Your output is the lines from the first one to the one containing "var rng := RandomNumberGenerator.new()", repeated exactly, with images left out.
Data section start
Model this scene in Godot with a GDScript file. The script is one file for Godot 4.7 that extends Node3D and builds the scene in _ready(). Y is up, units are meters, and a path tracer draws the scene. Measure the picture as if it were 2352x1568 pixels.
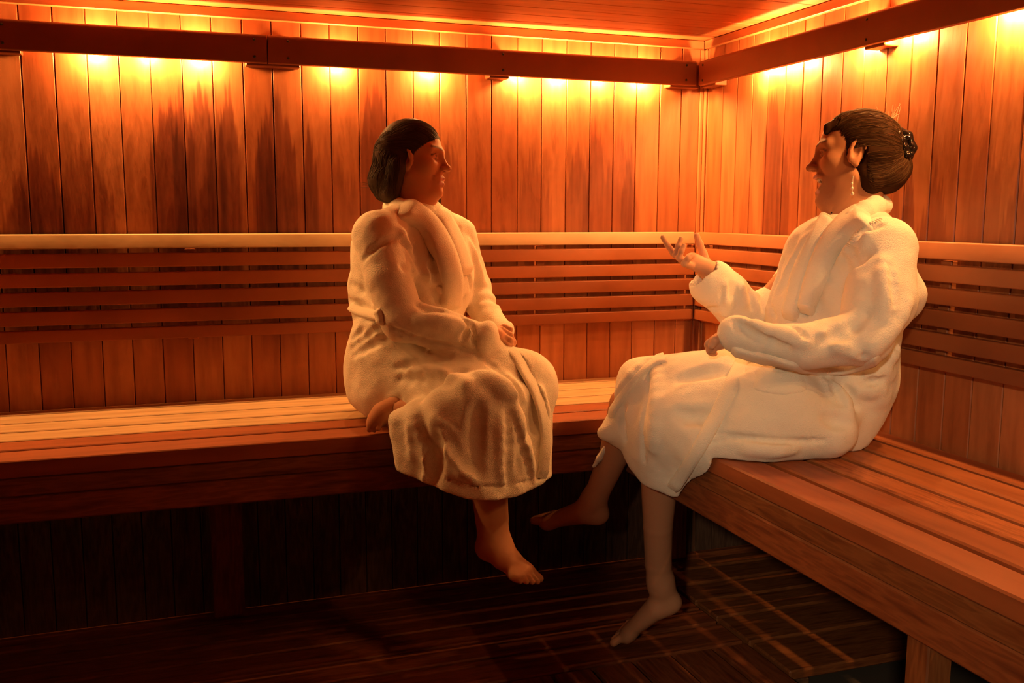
extends Node3D
# A wood-lined sauna with two people in bathrobes talking on an L-shaped bench. Units are metres, y up,
# the corner of the two visible walls stands at x = 0, z = 0.

const BENCH := 0.704        # height of the bench tops
const CEIL := 1.89
const CELL := 0.0055
const HEAD_CELL := 0.003
const LEFT := -3.55
const FRONT := 3.30

var taken := {}
var M := {}
var rng := RandomNumberGenerator.new()


func _ready():
	rng.seed = 7
	# --- camera, sky, exposure
	var cam := Camera3D.new()
	cam.name = "camera"
	add_child(cam)
	cam.transform = Transform3D(Basis(Vector3.UP, -0.3333) * Basis(Vector3.RIGHT, -0.1343) * Basis(Vector3.BACK, 0.0037), Vector3(-1.7943, 1.2891, 3.0910))
	cam.fov = rad_to_deg(2.0 * atan(784.0 / 2199.85))
	cam.near = 0.05
	cam.current = true
	var env := Environment.new()
	env.background_mode = Environment.BG_COLOR
	env.background_color = Color(0.0, 0.0, 0.0)
	env.tonemap_mode = Environment.TONE_MAPPER_LINEAR
	env.tonemap_exposure = 1.0
	env.sdfgi_enabled = true
	env.ssao_enabled = true
	env.ssil_enabled = true
	var we := WorldEnvironment.new()
	we.name = "environment"
	we.environment = env
	add_child(we)
	# --- the light: rows of small bulbs behind the valance boards, and the door lamp behind the camera
	materials()
	shell()
	valances()
	door_lamp()
	backrests()
	benches()
	duckboards()
	left_woman()
	right_woman()


# ---------------------------------------------------------------- naming and adding
func numbered(called: String) -> String:
	var n: int = taken.get(called, 0)
	taken[called] = n + 1
	return called if n == 0 else "%s_%03d" % [called, n]


func thing(called: String, label: String, category: String, at := Vector3.ZERO, group := "", kind := "") -> Node3D:
	var o := Node3D.new()
	o.name = numbered(called)
	add_child(o)
	o.position = at
	o.set_meta("label", label)
	o.set_meta("category", category)
	if group:
		o.set_meta("group", group)
	if kind:
		o.set_meta("kind", kind)
	return o


func part(called: String, mesh: Mesh, mat: Material, parent: Node3D, at := Vector3.ZERO, label := "") -> MeshInstance3D:
	var o := MeshInstance3D.new()
	o.name = called
	o.mesh = mesh
	o.material_override = mat
	parent.add_child(o, true)
	o.position = at
	if label:
		o.set_meta("label", label)
	return o


# ---------------------------------------------------------------- shapes
func quad(st: SurfaceTool, p: Array, n: Vector3, uv: Array, uv2: Array) -> void:
	# p: four corners in order round the face; wound clockwise as seen from the side n points to
	var order := [0, 1, 2, 0, 2, 3]
	if (p[1] - p[0]).cross(p[2] - p[0]).dot(n) > 0.0:
		order = [0, 2, 1, 0, 3, 2]
	for i in order:
		st.set_normal(n)
		st.set_uv(uv[i])
		st.set_uv2(uv2[i])
		st.add_vertex(p[i])


func wood_uv(p: Vector3, n: Vector3, axis: int, off: Vector2) -> Vector2:
	# u across the grain, v along it
	var a := absf(n.x)
	var b := absf(n.y)
	var c := absf(n.z)
	var across := 0.0
	if axis == 0:
		across = p.z if b > c else p.y
		if a > 0.8:
			across = p.y
	elif axis == 1:
		across = p.x if c > a else p.z
	else:
		across = p.x if b > a else p.y
	return Vector2(across / 0.30, p[axis] / 2.6) + off


func bar(lo: Vector3, hi: Vector3, axis: int, bev := 0.003, wall := -1) -> ArrayMesh:
	# a board from corner lo to corner hi with chamfered edges and its grain along the axis; wall 0/1: UV2 runs over the back/right wall
	var off := Vector2(rng.randf() * 7.0, rng.randf() * 5.0)
	var st := SurfaceTool.new()
	st.begin(Mesh.PRIMITIVE_TRIANGLES)
	var c := (lo + hi) * 0.5
	var h := (hi - lo) * 0.5
	bev = minf(bev, minf(h.x, minf(h.y, h.z)) * 0.8)
	var corner := func(s: Vector3, keep: int) -> Vector3:
		var q := h - Vector3(bev, bev, bev)
		q[keep] = h[keep]
		return c + q * s
	var emit := func(p: Array, n: Vector3) -> void:
		var uv := []
		var uv2 := []
		for v in p:
			uv.append(wood_uv(v, n, axis, off))
			uv2.append(Vector2((v.z if wall == 1 else v.x + 3.55) / 3.55, 1.0 - v.y / 1.95))
		quad(st, p, n, uv, uv2)
	for k in 3:
		var a := (k + 1) % 3
		var b := (k + 2) % 3
		for s in [-1.0, 1.0]:
			var n := Vector3.ZERO
			n[k] = s
			var f := []
			for t in [[-1, -1], [1, -1], [1, 1], [-1, 1]]:
				var g := Vector3.ZERO
				g[k] = s
				g[a] = t[0]
				g[b] = t[1]
				f.append(corner.call(g, k))
			emit.call(f, n)
		# the chamfers along axis k
		for t in [[-1, -1], [1, -1], [1, 1], [-1, 1]]:
			var n2 := Vector3.ZERO
			n2[a] = t[0]
			n2[b] = t[1]
			var e0 := n2
			var e1 := n2
			e0[k] = -1.0
			e1[k] = 1.0
			emit.call([corner.call(e0, a), corner.call(e1, a), corner.call(e1, b), corner.call(e0, b)], n2.normalized())
	for sx in [-1.0, 1.0]:
		for sy in [-1.0, 1.0]:
			for sz in [-1.0, 1.0]:
				var s := Vector3(sx, sy, sz)
				emit.call([corner.call(s, 0), corner.call(s, 1), corner.call(s, 2), corner.call(s, 2)], s.normalized())
	return st.commit()


func moulding(profile: PackedVector2Array, from: float, to: float, axis: int, flip: bool) -> ArrayMesh:
	# a profile (out from the wall, up) drawn along x (axis 0, out = +z) or z (axis 2, out = -x), with smooth long sides
	var off := Vector2(rng.randf() * 7.0, rng.randf() * 5.0)
	var st := SurfaceTool.new()
	st.begin(Mesh.PRIMITIVE_TRIANGLES)
	var at := func(q: Vector2, t: float) -> Vector3:
		return Vector3(t, q.y, q.x) if axis == 0 else Vector3(-q.x, q.y, t)
	var n := profile.size()
	var mid := Vector2.ZERO
	for q in profile:
		mid += q / n
	var normals := []
	for i in n:
		var e := profile[(i + 1) % n] - profile[i]
		var o := Vector2(e.y, -e.x).normalized()
		if o.dot((profile[i] + profile[(i + 1) % n]) * 0.5 - mid) < 0.0:
			o = -o
		normals.append(o)
	for i in n:
		var a := profile[i]
		var b := profile[(i + 1) % n]
		var na: Vector2 = normals[i]
		var nb: Vector2 = normals[i]
		if na.dot(normals[(i + n - 1) % n]) > 0.7:
			na = (na + normals[(i + n - 1) % n]).normalized()
		if nb.dot(normals[(i + 1) % n]) > 0.7:
			nb = (nb + normals[(i + 1) % n]).normalized()
		var p := [at.call(a, from), at.call(a, to), at.call(b, to), at.call(b, from)]
		var nn := [na, na, nb, nb]
		var o3: Vector3 = at.call(normals[i], 0.0)
		var order := [0, 1, 2, 0, 2, 3]
		if (p[1] - p[0]).cross(p[2] - p[0]).dot(o3) > 0.0:
			order = [0, 2, 1, 0, 3, 2]
		for k in order:
			st.set_normal(at.call(nn[k], 0.0).normalized())
			st.set_uv(Vector2((i + (1 if k > 1 else 0)) * 0.02, p[k][axis] / 2.6) + off)
			st.add_vertex(p[k])
	for s in [0, 1]:
		var t := from if s == 0 else to
		var out := Vector3.ZERO
		out[axis] = signf(t - (from + to) * 0.5)
		for i in range(1, n - 1):
			var tri := [at.call(profile[0], t), at.call(profile[i], t), at.call(profile[i + 1], t)]
			if (tri[1] - tri[0]).cross(tri[2] - tri[0]).dot(out) > 0.0:
				tri.reverse()
			for v in tri:
				st.set_normal(out)
				st.set_uv(Vector2(v.y / 0.3, v[0 if axis == 2 else 2] / 0.3))
				st.add_vertex(v)
	return st.commit()


func rounded(depth0: float, depth1: float, y0: float, y1: float, r_top: float, r_bot: float) -> PackedVector2Array:
	# a board section whose two outer edges are rounded
	var p := PackedVector2Array([Vector2(depth0, y0)])
	for k in 5:
		var a := -PI / 2 + PI / 2 * k / 4.0
		p.append(Vector2(depth1 - r_bot + cos(a) * r_bot, y0 + r_bot + sin(a) * r_bot))
	for k in 7:
		var a := PI / 2 * k / 6.0
		p.append(Vector2(depth1 - r_top + cos(a) * r_top, y1 - r_top + sin(a) * r_top))
	p.append(Vector2(depth0, y1))
	return p


func tilted(p: PackedVector2Array, y0: float, lean: float) -> PackedVector2Array:
	for i in p.size():
		p[i].x -= (p[i].y - y0) * lean
	return p


func disc(r: float, deep: float, axis: Vector3) -> ArrayMesh:
	# a small domed screw head pointing along axis
	var st := SurfaceTool.new()
	st.begin(Mesh.PRIMITIVE_TRIANGLES)
	var up := axis.cross(Vector3.UP if absf(axis.y) < 0.9 else Vector3.RIGHT).normalized()
	var side := axis.cross(up)
	var rings := [[1.0, 0.0], [1.0, 0.5], [0.75, 0.85], [0.3, 1.0], [0.0, 1.0]]
	for k in rings.size() - 1:
		for j in 10:
			var q := []
			for e in [[k, j], [k, j + 1], [k + 1, j + 1], [k + 1, j]]:
				var a: float = TAU * e[1] / 10.0
				q.append((up * cos(a) + side * sin(a)) * r * rings[e[0]][0] + axis * deep * rings[e[0]][1])
			var n: Vector3 = (q[0] + q[2]).normalized()
			quad(st, q, n, [Vector2.ZERO, Vector2.ZERO, Vector2.ZERO, Vector2.ZERO], [Vector2.ZERO, Vector2.ZERO, Vector2.ZERO, Vector2.ZERO])
	return st.commit()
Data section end
▶ **Result of this task**:
Model this scene in Godot with a GDScript file. The script is one file for Godot 4.7 that extends Node3D and builds the scene in _ready(). Y is up, units are meters, and a path tracer draws the scene. Measure the picture as if it were 2352x1568 pixels.
extends Node3D
# A wood-lined sauna with two people in bathrobes talking on an L-shaped bench. Units are metres, y up,
# the corner of the two visible walls stands at x = 0, z = 0.

const BENCH := 0.704        # height of the bench tops
const CEIL := 1.89
const CELL := 0.0055
const HEAD_CELL := 0.003
const LEFT := -3.55
const FRONT := 3.30

var taken := {}
var M := {}
var rng := RandomNumberGenerator.new()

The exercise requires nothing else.